HDB flats: facts and myths

Dear Mr Mah,

I refer to your comments in parliament as reported by Straits Times on 6 Mar 2010.

There are not enough HDB flats to meet demand

You said it is a myth that there are not enough HDB flats to meet demand because the 13,500 flats built last year and the 12,000 flats to be built this year add up to be more than the approximately 23,000 flats in either Clementi or Jurong East. However, the 23,000 flats in either Clementi or Jurong East do not represent the demand for new flats. Ms Chua Mui Hoong reported in her Straits Times commentary on 11 Feb 2010 that there is a potential demand for 95,600 flats over and above those who have already clinched their flats or will be buying other properties. This demand for 95,600 flats far outstrips your supply of either 13,500 or 12,000 flats. Hence, it is not a myth but a truth that there aren’t enough flats to satisfy demand.

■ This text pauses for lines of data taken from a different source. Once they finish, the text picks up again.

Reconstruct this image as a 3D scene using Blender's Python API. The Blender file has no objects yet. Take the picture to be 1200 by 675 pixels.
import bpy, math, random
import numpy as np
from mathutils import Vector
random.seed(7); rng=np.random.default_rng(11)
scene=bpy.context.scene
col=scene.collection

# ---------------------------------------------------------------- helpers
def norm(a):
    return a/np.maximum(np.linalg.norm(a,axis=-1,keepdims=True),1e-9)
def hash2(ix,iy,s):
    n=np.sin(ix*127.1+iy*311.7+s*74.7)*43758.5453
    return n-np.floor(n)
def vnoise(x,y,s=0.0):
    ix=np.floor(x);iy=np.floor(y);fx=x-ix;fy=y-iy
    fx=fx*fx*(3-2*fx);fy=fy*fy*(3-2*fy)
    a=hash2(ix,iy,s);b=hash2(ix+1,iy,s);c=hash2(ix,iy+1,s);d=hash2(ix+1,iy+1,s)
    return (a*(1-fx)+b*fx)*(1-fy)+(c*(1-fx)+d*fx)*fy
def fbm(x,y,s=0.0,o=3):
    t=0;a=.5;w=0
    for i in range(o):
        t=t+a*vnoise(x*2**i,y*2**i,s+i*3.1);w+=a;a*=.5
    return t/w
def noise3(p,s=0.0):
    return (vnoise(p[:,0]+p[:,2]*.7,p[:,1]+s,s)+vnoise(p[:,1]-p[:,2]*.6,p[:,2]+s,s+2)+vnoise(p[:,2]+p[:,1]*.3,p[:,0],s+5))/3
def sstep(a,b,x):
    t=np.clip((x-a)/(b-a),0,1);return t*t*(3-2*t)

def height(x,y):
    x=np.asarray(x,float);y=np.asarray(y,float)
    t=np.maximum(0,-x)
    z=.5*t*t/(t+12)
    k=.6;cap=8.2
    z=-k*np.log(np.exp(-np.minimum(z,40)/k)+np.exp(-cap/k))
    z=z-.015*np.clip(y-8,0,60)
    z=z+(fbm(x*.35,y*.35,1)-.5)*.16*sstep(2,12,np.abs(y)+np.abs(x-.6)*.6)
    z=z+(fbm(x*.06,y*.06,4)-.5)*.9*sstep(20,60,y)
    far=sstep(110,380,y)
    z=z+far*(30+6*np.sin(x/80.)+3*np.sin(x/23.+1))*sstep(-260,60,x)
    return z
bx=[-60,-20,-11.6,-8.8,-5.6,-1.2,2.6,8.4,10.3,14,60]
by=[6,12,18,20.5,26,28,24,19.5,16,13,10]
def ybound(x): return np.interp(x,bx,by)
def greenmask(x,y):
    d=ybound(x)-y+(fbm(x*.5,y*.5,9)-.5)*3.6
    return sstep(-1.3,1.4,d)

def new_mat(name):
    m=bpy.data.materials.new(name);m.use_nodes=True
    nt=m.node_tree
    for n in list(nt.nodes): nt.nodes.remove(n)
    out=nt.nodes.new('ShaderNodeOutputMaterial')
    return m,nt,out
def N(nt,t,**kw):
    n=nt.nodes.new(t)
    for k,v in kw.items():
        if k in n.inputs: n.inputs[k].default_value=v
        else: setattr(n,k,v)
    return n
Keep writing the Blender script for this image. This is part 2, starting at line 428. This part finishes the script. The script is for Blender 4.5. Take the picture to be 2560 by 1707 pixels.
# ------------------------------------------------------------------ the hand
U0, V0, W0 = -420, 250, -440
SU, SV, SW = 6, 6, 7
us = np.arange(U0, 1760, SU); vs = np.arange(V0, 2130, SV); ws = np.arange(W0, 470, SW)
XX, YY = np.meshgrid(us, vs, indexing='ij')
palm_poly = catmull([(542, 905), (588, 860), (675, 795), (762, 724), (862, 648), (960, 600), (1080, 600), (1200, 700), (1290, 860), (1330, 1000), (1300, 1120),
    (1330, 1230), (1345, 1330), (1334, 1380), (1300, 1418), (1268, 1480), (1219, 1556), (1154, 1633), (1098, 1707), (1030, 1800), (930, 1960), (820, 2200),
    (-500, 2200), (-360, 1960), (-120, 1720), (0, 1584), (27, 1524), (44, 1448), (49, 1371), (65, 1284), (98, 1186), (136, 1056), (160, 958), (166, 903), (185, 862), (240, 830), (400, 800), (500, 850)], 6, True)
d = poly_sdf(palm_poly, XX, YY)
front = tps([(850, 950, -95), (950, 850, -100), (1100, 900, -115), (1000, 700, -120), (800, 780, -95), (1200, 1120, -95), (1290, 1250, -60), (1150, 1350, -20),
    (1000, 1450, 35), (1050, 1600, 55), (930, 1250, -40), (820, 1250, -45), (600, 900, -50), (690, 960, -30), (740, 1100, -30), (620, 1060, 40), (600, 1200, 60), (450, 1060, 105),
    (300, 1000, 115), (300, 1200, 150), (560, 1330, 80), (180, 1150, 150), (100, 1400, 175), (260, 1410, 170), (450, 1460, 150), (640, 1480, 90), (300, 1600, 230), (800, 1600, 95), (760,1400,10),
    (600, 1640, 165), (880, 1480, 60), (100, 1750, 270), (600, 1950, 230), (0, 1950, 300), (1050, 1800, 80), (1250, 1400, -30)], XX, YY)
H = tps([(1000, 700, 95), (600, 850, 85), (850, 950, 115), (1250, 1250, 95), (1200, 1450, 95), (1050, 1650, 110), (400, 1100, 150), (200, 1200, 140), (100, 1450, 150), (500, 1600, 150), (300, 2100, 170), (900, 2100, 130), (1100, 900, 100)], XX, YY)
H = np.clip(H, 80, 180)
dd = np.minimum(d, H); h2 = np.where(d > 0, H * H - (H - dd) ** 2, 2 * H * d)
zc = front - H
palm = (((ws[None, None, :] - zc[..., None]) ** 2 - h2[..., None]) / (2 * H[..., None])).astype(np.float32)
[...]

You said that the massive oversubscription of new flats is misleading because many applicants eventually reject the flats they were invited to buy. While it is true that applicants who reject flats available to them do not want those flats, it doesn’t mean that they don’t want a flat at the end of the day. They still want a flat and so they still constitute part of the demand for flats. Hence, the massive oversubscripton of new flats is indeed a reflection of the massive demand for new flats.

You said that only 6% of complaint cases from first time buyers are geniune. However, some of the examples you reportedly gave on 8 Oct 2009 were in themselves dubious. Your case study of Mr C rejecting flats facing the mosque may be unreasonable to you and the HDB but may not be unreasonable to Singaporeans who wish for a more quiet place.

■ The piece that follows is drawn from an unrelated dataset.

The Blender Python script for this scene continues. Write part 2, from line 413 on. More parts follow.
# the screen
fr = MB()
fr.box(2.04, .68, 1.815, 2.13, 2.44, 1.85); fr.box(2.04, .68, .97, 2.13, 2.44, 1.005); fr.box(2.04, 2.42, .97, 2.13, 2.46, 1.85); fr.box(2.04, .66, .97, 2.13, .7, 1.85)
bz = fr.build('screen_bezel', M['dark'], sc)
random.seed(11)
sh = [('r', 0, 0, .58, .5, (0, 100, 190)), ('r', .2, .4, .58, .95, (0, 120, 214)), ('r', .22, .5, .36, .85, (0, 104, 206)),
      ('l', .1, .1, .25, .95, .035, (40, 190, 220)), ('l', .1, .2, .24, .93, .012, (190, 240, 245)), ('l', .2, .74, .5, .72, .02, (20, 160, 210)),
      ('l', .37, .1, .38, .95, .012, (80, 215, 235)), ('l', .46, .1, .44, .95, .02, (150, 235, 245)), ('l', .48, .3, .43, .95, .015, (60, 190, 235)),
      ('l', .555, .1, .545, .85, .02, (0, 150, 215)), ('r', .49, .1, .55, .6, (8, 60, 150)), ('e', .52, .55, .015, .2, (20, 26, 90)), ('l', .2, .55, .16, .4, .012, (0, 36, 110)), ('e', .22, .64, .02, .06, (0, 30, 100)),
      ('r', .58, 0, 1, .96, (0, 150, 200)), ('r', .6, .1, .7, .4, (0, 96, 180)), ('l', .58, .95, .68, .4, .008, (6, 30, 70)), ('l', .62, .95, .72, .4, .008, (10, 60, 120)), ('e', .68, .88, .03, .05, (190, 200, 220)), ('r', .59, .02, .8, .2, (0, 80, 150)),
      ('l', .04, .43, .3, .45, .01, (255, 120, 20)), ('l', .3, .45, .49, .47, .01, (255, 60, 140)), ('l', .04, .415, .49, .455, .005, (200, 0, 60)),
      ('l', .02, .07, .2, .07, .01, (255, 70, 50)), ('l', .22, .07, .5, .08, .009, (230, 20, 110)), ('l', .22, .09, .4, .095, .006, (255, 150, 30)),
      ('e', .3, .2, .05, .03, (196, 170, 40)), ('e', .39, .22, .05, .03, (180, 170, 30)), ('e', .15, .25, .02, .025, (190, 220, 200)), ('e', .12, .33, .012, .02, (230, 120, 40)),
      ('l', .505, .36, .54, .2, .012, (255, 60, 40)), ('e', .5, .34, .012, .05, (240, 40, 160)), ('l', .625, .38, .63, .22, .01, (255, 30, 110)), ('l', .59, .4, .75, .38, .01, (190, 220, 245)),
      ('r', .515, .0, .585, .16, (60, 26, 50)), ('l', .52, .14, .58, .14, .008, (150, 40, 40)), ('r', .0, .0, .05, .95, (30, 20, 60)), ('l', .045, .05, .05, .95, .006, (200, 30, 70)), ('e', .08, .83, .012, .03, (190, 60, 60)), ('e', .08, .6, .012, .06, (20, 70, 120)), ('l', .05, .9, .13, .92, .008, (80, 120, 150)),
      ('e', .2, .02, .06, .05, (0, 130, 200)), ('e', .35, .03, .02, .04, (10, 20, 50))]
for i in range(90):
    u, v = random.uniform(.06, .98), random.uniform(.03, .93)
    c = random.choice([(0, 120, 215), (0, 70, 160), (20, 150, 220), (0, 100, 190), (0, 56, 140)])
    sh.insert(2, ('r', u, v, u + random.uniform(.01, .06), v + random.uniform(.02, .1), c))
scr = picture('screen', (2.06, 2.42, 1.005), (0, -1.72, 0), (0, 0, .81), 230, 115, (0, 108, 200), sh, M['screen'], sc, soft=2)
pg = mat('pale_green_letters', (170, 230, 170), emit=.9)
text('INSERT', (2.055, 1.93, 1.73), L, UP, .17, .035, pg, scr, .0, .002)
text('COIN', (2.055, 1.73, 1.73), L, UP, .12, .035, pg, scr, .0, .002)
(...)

HDB flats are unaffordable

You said there is the CPF housing grant of $30,000 or $40,000 and an additional grant of up to $40,000 for low income families. However, these grants are not even enough to make up for the more than $100,000 increase in flat prices across Singapore over the last three years. You said that the government disbursed more than $330 million in housing grants to more than 20,000 families. But a nominal increase of just $40,000 in the price of new flats multiplied by the 13,500 flats sold last year would have seen government coffers swell by $540 million. That easily beats the government grants that have been disbursed. Rapidly increasing flat prices have swelled government coffers a lot more than the grants that has been disbursed.

You said that our house price to household income ratio of 5.8 is low compared to London’s 7.1 and Hong Kong’s 19.8. However, the ratio for London was calculated omitting the 15% Londoners living in cheap rental flats while the ratio for Hong Kong was based on expensive Hong Kong Island alone which excluded Kowloon and the New Territories where the bulk of Hong Kongers actually stay. Hence, the ratios you quoted are flawed and unfairly skewed towards more expensive accomodation in those cities. Furthermore, the choice of highly expensive London and Hong Kong as comparison targets also serves to show just how expensive Singapore has become.

You said our monthly mortgage payment to household income ratio of 22% is lower than the affordability benchmark of 30% to 35%. But the international affordability benchmark is in essence an unaffordability benchmark that marks the level of absolute unaffordability much like the poverty benchmark of $1 per day marks the level of absolute poverty. Just as an income of $2 per day which lies above the poverty benchmark does not imply that there is no poverty, similarly, a ratio of 22% which falls below the affordability benchmark of 30% doesn’t imply that housing is therefore affordable. Furthermore, it is misrepresentative to base our affordability ratio on new flats only since the 13,500 new flats last year is only a fraction of the 37,205 resale transactions registered last year.

Your case study of Mr and Mrs S does not represent the average 4-room flat applicant which according to the HDB’s reply to the Straits Times on 12 Sept 2009, has a household income of $3,800 paying a monthly mortgage of $955 for a flat priced at $265,000. If we assume an average of four persons living in the household each requiring a monthly sustenance of $500 at a minimum, the family’s total basic monthly expenditure would add up to $2,955 leaving only $805 for all other purposes and for retirement funds for both parents. Is the measely sum of $805 sufficient for retirement and for all other purposes?

PRs push up prices

You said that PRs do not push up prices since they do not pay very high COVs. But that is not how PRs contribute to high prices. By simply taking up units, be it flats or private properties, PRs absorb the supply of available housing leaving less for Singaporeans. When supply is less, price goes up naturally.

Private property owners push up prices

You said that private owners do not push up HDB prices since they are involved in only 11 out of 58 resale transactions exceeding $70,000 in COV. But that is like looking at the tip of the iceberg and concluding that the iceberg is not very big. Beyond those 11 resale transactions are countless other transactions involving private property owners. Collectively, they soak up supply leaving less to be competed for by the rest. Greater competition for a dwindling supply naturally leads to prices being pushed up.